- **Problem description**
In the lines below, output everything from the first line through the line containing "rad = math.radians" exactly as it is. Pictures are not part of the output.

——

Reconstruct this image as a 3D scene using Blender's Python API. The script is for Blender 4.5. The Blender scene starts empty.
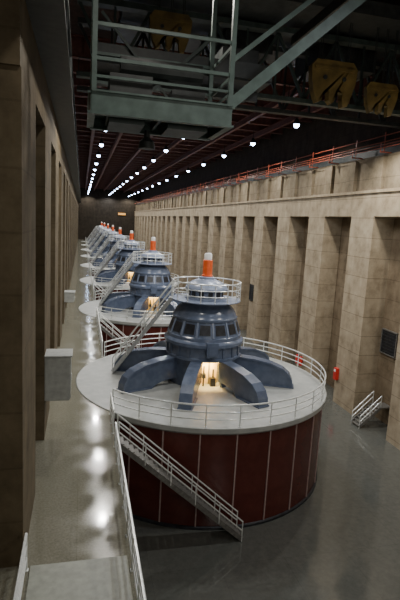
import bpy, bmesh, math
from mathutils import Vector, Matrix
C = bpy.context.scene.collection
rad = math.radians

# ------------------------------------------------------------ materials
def new_mat(name):
    m = bpy.data.materials.new(name); m.use_nodes = True
    nt = m.node_tree; b = nt.nodes["Principled BSDF"]
    return m, nt, b
def noisy(name, c1, c2, scale=3.0, rough=0.5, metal=0.0, bump=0.0, detail=6, spec=None):
    m, nt, b = new_mat(name)
    tc = nt.nodes.new("ShaderNodeTexCoord")
    n = nt.nodes.new("ShaderNodeTexNoise"); n.inputs["Scale"].default_value = scale; n.inputs["Detail"].default_value = detail
    r = nt.nodes.new("ShaderNodeValToRGB")
    r.color_ramp.elements[0].position = .35; r.color_ramp.elements[1].position = .68
    r.color_ramp.elements[0].color = (*c1, 1); r.color_ramp.elements[1].color = (*c2, 1)
    nt.links.new(tc.outputs["Object"], n.inputs["Vector"])
    nt.links.new(n.outputs["Fac"], r.inputs[0]); nt.links.new(r.outputs[0], b.inputs["Base Color"])
    b.inputs["Roughness"].default_value = rough; b.inputs["Metallic"].default_value = metal
    if spec is not None: b.inputs["Specular IOR Level"].default_value = spec
    if bump:
        bp = nt.nodes.new("ShaderNodeBump"); bp.inputs["Strength"].default_value = bump; bp.inputs["Distance"].default_value = .02
        nt.links.new(n.outputs["Fac"], bp.inputs["Height"]); nt.links.new(bp.outputs[0], b.inputs["Normal"])
    return m
def concrete(name, dark, mid, light, joint=.35):
    m, nt, b = new_mat(name)
    L = nt.links.new
    geo = nt.nodes.new("ShaderNodeNewGeometry")
    n1 = nt.nodes.new("ShaderNodeTexNoise"); n1.inputs["Scale"].default_value = .9; n1.inputs["Detail"].default_value = 10; n1.inputs["Roughness"].default_value = .7
    L(geo.outputs["Position"], n1.inputs["Vector"])
    r = nt.nodes.new("ShaderNodeValToRGB"); e = r.color_ramp.elements
    e[0].position = .28; e[0].color = (*dark, 1); e[1].position = .74; e[1].color = (*light, 1)
    k = e.new(.5); k.color = (*mid, 1)
    L(n1.outputs["Fac"], r.inputs[0])
    mp = nt.nodes.new("ShaderNodeMapping"); mp.inputs["Scale"].default_value = (1.5, 1.5, .3)
    L(geo.outputs["Position"], mp.inputs[0])
    n2 = nt.nodes.new("ShaderNodeTexNoise"); n2.inputs["Scale"].default_value = 1.0; n2.inputs["Detail"].default_value = 5
    L(mp.outputs[0], n2.inputs["Vector"])
    r2 = nt.nodes.new("ShaderNodeValToRGB"); r2.color_ramp.elements[0].position = .3; r2.color_ramp.elements[0].color = (.62, .58, .54, 1)
    r2.color_ramp.elements[1].position = .6; r2.color_ramp.elements[1].color = (1, 1, 1, 1)
    L(n2.outputs["Fac"], r2.inputs[0])
    mx = nt.nodes.new("ShaderNodeMix"); mx.data_type = 'RGBA'; mx.blend_type = 'MULTIPLY'; mx.inputs[0].default_value = .5
    L(r.outputs[0], mx.inputs[6]); L(r2.outputs[0], mx.inputs[7])
    sp = nt.nodes.new("ShaderNodeSeparateXYZ"); L(geo.outputs["Position"], sp.inputs[0])
    d = nt.nodes.new("ShaderNodeMath"); d.operation = 'DIVIDE'; d.inputs[1].default_value = 1.52; L(sp.outputs["Z"], d.inputs[0])
    f = nt.nodes.new("ShaderNodeMath"); f.operation = 'FRACT'; L(d.outputs[0], f.inputs[0])
    g = nt.nodes.new("ShaderNodeMath"); g.operation = 'LESS_THAN'; g.inputs[1].default_value = .038; L(f.outputs[0], g.inputs[0])
    mx2 = nt.nodes.new("ShaderNodeMix"); mx2.data_type = 'RGBA'; mx2.blend_type = 'MULTIPLY'
    sc = nt.nodes.new("ShaderNodeMath"); sc.operation = 'MULTIPLY'; sc.inputs[1].default_value = joint; L(g.outputs[0], sc.inputs[0]); L(sc.outputs[0], mx2.inputs[0])
    L(mx.outputs[2], mx2.inputs[6]); mx2.inputs[7].default_value = (.35, .3, .25, 1)
    L(mx2.outputs[2], b.inputs["Base Color"]); b.inputs["Roughness"].default_value = .8; b.inputs["Specular IOR Level"].default_value = .2
    bp = nt.nodes.new("ShaderNodeBump"); bp.inputs["Strength"].default_value = .15; bp.inputs["Distance"].default_value = .04
    L(n1.outputs["Fac"], bp.inputs["Height"]); L(bp.outputs[0], b.inputs["Normal"])
    return m
def terrazzo(name, c1, c2, joint, rough, bw, bh, nscale=9, spec=.6):
    m, nt, b = new_mat(name); L = nt.links.new
    geo = nt.nodes.new("ShaderNodeNewGeometry")
    n = nt.nodes.new("ShaderNodeTexNoise"); n.inputs["Scale"].default_value = nscale; n.inputs["Detail"].default_value = 8; n.inputs["Roughness"].default_value = .7
    L(geo.outputs["Position"], n.inputs["Vector"])
    r = nt.nodes.new("ShaderNodeValToRGB"); r.color_ramp.elements[0].position = .33; r.color_ramp.elements[1].position = .68
    r.color_ramp.elements[0].color = (*c1, 1); r.color_ramp.elements[1].color = (*c2, 1); L(n.outputs["Fac"], r.inputs[0])
    br = nt.nodes.new("ShaderNodeTexBrick"); br.offset = 0; br.inputs["Scale"].default_value = 1
    br.inputs["Brick Width"].default_value = bw; br.inputs["Row Height"].default_value = bh; br.inputs["Mortar Size"].default_value = .010
    br.inputs["Color1"].default_value = (1, 1, 1, 1); br.inputs["Color2"].default_value = (.96, .96, .96, 1); br.inputs["Mortar"].default_value = (*joint, 1)
    L(geo.outputs["Position"], br.inputs["Vector"])
    mx = nt.nodes.new("ShaderNodeMix"); mx.data_type = 'RGBA'; mx.blend_type = 'MULTIPLY'; mx.inputs[0].default_value = 1
    L(r.outputs[0], mx.inputs[6]); L(br.outputs["Color"], mx.inputs[7]); L(mx.outputs[2], b.inputs["Base Color"])
    n3 = nt.nodes.new("ShaderNodeTexNoise"); n3.inputs["Scale"].default_value = 1.1; n3.inputs["Detail"].default_value = 6; L(geo.outputs["Position"], n3.inputs["Vector"])
    mr = nt.nodes.new("ShaderNodeMapRange"); mr.inputs[1].default_value = .35; mr.inputs[2].default_value = .65; mr.inputs[3].default_value = rough * .5; mr.inputs[4].default_value = rough * 1.7
    L(n3.outputs["Fac"], mr.inputs[0]); L(mr.outputs[0], b.inputs["Roughness"])
    b.inputs["Specular IOR Level"].default_value = spec
    return m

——

- **The response**
Reconstruct this image as a 3D scene using Blender's Python API. The script is for Blender 4.5. The Blender scene starts empty.
import bpy, bmesh, math
from mathutils import Vector, Matrix
C = bpy.context.scene.collection
rad = math.radians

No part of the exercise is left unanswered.